Christmas Day was bloody hot up here, mid-30s and a scorching sun overhead. We had a great day though, but it was a bit sad to spend the second Christmas in a row away from family in Hobart.
We went to (ready for this?) Kathleen's brother's girlfriend's sister's house. Returning home about 9pm, we could hear the doof-doof from across the road. The apartment downstairs had decided to have a techno party. Which is cool - we figured they'd turn it down around 11, like nice, considerate neighbours.
Nuh.
After two hours of the heavy bass (doof doof doof doof doof-doof) coming through the floor, I decided to have a word. Leaning over the balcony to the people below, I asked "Hey guys, it's a little late, would you mind turning the music down?" Yeah, yeah, no worries.
Twenty minutes later, someone decides they like the current song, so volume goes up again. Now, when you're lying on the floor, your head directly above the music source, and that music happens to be one of the most annoying genres known to man, you can understand what we're going through. So I get up and stagger outside again.
"Hey guys."
No answer. They can't hear me because of their friggin' music.
"Hey."
"OI!"
Some dopey chick looks up. "Can you turn the music down?! It's way too loud."
"Oh, yeah, sorry!"
They turn it down, but we can still feel the bassline coming through the floor, but it's late, and we're tired. Too tired to care.

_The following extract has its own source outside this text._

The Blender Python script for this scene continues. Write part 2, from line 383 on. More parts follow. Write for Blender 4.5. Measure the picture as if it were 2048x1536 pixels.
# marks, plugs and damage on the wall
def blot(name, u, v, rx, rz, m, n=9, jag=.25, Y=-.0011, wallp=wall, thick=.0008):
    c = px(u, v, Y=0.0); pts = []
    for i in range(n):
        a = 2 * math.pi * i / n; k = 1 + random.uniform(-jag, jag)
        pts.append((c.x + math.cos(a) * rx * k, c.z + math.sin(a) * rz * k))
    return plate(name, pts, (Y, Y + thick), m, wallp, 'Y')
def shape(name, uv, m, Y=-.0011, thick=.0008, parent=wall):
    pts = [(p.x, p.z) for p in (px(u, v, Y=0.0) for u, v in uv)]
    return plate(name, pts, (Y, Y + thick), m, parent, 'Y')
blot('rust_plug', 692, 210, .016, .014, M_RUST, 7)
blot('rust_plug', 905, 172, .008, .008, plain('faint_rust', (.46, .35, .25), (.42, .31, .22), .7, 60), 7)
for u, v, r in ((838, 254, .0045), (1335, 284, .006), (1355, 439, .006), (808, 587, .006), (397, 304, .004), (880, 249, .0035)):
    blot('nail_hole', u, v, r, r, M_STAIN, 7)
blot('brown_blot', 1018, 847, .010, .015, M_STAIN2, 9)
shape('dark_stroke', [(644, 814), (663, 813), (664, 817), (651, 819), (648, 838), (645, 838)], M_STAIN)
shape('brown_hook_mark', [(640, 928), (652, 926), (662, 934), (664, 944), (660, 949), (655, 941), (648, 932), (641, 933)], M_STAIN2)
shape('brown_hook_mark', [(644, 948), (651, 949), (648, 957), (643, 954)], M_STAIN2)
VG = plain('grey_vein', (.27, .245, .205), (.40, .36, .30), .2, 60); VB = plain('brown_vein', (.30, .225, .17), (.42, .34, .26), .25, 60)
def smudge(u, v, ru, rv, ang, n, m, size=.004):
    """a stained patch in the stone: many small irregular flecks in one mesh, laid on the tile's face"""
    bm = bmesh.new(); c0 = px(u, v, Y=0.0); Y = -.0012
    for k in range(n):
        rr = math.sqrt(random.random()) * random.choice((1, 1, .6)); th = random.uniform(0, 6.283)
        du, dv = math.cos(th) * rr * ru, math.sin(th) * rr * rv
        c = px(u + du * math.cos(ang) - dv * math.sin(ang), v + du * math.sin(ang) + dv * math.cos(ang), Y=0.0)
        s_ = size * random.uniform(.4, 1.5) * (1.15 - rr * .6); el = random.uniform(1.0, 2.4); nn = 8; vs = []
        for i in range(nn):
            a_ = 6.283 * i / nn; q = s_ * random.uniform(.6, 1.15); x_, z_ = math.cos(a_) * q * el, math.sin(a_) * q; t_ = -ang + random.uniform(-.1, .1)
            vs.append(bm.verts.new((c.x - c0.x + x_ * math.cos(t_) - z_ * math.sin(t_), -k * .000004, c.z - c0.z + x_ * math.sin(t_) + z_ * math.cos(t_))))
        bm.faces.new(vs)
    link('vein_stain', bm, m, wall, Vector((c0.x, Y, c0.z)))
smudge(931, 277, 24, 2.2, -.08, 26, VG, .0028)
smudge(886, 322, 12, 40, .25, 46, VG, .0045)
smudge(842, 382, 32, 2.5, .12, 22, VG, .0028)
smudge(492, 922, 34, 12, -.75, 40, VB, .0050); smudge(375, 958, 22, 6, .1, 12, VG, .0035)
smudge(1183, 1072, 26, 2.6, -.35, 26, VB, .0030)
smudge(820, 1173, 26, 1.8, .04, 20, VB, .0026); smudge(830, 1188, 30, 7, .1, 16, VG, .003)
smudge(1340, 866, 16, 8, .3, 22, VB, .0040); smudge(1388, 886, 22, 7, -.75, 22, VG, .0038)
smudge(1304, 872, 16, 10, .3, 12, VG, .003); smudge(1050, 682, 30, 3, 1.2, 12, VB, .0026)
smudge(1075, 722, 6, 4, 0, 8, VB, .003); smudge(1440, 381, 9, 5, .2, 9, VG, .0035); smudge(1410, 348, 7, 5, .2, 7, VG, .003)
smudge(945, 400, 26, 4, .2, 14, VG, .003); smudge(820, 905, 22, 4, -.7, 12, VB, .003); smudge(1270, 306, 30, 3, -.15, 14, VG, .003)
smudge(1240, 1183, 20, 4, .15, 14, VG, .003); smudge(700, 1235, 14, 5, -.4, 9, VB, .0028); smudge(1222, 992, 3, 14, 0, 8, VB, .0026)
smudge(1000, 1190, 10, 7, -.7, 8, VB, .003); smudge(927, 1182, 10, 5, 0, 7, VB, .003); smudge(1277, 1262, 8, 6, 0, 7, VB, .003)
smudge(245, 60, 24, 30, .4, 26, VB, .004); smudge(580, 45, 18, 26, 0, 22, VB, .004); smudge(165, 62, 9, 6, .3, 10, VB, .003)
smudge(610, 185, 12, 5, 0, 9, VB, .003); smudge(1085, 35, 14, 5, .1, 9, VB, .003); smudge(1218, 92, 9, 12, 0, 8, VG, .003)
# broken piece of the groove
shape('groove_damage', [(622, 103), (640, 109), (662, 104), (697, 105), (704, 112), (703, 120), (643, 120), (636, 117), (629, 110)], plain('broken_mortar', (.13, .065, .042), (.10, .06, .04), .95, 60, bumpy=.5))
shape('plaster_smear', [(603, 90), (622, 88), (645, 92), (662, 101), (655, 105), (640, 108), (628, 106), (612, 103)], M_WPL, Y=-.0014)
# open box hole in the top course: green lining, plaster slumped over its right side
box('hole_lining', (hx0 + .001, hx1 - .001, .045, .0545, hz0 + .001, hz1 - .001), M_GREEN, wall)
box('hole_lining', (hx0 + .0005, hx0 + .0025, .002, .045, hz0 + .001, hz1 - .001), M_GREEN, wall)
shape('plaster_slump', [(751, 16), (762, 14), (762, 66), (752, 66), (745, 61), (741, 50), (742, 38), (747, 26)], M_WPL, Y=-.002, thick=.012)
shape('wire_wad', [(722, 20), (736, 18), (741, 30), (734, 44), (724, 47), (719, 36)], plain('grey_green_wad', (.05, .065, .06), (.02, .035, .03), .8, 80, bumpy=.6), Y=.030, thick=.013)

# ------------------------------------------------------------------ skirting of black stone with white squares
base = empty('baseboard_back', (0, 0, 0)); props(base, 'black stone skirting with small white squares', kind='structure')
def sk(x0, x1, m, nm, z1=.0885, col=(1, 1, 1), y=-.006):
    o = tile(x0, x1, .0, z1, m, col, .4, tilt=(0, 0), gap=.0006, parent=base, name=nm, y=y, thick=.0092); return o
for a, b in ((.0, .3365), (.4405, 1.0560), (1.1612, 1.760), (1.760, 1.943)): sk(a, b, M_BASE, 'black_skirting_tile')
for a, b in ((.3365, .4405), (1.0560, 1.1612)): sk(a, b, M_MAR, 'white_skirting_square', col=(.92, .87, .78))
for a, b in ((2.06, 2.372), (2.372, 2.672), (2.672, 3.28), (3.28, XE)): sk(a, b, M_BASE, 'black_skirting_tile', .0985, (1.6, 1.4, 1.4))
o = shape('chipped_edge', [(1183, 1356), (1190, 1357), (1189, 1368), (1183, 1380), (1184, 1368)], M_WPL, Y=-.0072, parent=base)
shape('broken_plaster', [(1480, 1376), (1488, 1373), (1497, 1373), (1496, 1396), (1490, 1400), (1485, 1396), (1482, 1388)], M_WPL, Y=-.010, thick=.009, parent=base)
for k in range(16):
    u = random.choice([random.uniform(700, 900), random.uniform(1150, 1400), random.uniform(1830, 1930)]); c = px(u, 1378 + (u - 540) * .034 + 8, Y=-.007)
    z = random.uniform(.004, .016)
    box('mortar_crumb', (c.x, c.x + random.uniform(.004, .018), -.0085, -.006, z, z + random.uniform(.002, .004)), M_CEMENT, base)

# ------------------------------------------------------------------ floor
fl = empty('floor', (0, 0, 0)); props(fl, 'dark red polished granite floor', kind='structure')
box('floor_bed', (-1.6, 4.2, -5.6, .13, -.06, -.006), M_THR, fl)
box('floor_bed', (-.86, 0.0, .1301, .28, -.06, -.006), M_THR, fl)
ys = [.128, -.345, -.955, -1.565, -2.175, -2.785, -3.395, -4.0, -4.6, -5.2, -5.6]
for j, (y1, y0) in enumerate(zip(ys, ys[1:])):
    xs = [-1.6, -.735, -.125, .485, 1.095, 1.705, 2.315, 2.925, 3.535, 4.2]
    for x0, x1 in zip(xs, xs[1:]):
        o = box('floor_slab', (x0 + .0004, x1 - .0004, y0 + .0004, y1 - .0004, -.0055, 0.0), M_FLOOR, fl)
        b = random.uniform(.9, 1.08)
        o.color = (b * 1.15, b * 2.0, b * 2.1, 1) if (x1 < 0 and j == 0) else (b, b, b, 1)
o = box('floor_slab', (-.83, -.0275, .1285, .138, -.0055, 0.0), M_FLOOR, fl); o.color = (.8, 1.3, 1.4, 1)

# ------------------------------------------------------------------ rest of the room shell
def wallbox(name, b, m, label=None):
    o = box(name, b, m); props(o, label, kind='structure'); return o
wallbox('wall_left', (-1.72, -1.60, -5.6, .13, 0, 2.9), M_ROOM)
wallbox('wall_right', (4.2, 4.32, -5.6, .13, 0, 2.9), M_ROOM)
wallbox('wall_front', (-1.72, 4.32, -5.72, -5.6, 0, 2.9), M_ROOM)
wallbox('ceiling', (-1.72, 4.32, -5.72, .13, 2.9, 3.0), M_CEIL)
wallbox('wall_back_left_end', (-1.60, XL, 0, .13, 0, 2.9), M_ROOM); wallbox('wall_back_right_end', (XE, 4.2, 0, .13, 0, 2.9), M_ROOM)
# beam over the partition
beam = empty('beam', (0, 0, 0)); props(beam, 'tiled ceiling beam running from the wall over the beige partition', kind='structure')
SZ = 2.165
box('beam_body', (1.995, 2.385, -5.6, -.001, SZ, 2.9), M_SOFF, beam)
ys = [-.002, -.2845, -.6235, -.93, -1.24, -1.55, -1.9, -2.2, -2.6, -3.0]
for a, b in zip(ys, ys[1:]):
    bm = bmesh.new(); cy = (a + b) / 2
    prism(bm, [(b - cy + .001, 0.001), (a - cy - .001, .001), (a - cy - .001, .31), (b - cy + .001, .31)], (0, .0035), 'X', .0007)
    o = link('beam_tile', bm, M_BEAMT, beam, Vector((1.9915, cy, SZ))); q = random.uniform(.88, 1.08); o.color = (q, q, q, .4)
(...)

DOOF DOOF DOOF DOOF DOOF-DOOF! DOOF DOOF DOOF DOOF DOOF-DOOF!
What the f***?! I look at the clock. It's 3am.
On the balcony, no matter how hard I yell, I can't get anyone's attention. So I go downstairs.
From the second floor, the music is so loud, they might as well have the stereo outside their door. It's that loud. God knows what their neighbours were thinking. As if all this wasn't aggravation enough, when I reach their front door, it has one of those stupid joke signs on it. This one reads:
I'm trying to understand your point of view, but I can't get my head up my arse.
I bash the door with the meat of my fist. It makes a delicious banging sound, loud enough to make me feel a little better. From within, the music goes down.
Again, I return to blessed sleep.
DOOF DOOF DOOF DOOF DOOF-DOOF!
It's 4am. Now a broken man, I stagger downstairs once more. This time, I don't turn back after bashing on their front door. I continue knocking until someone opens the door.
"For f*ck's sake - it's 4.30 in the f*cking morning. Turn the f*cking music down!"
"Oh, but it's Christmas!" he cries with the air of someone constrained by the unreasonable requests of his neighbours.
"I don't give a f*ck! Just turn it down!"
"Oh don't be such a shumplegrump!" as he slams the door. The music goes down, and though I'm even madder by not getting the last word in, at least now I might be able to get some sleep.
You surely will not be surprised to read that at 6.20am, the techno again comes through our floor. By now I'm sick of dealing with their antics, and I call the cops. They go down and have a word.
For 160 blessed minutes, it's peaceful.
At 9am, in line with allowable noise rules, the music goes back on. When do these people sleep?!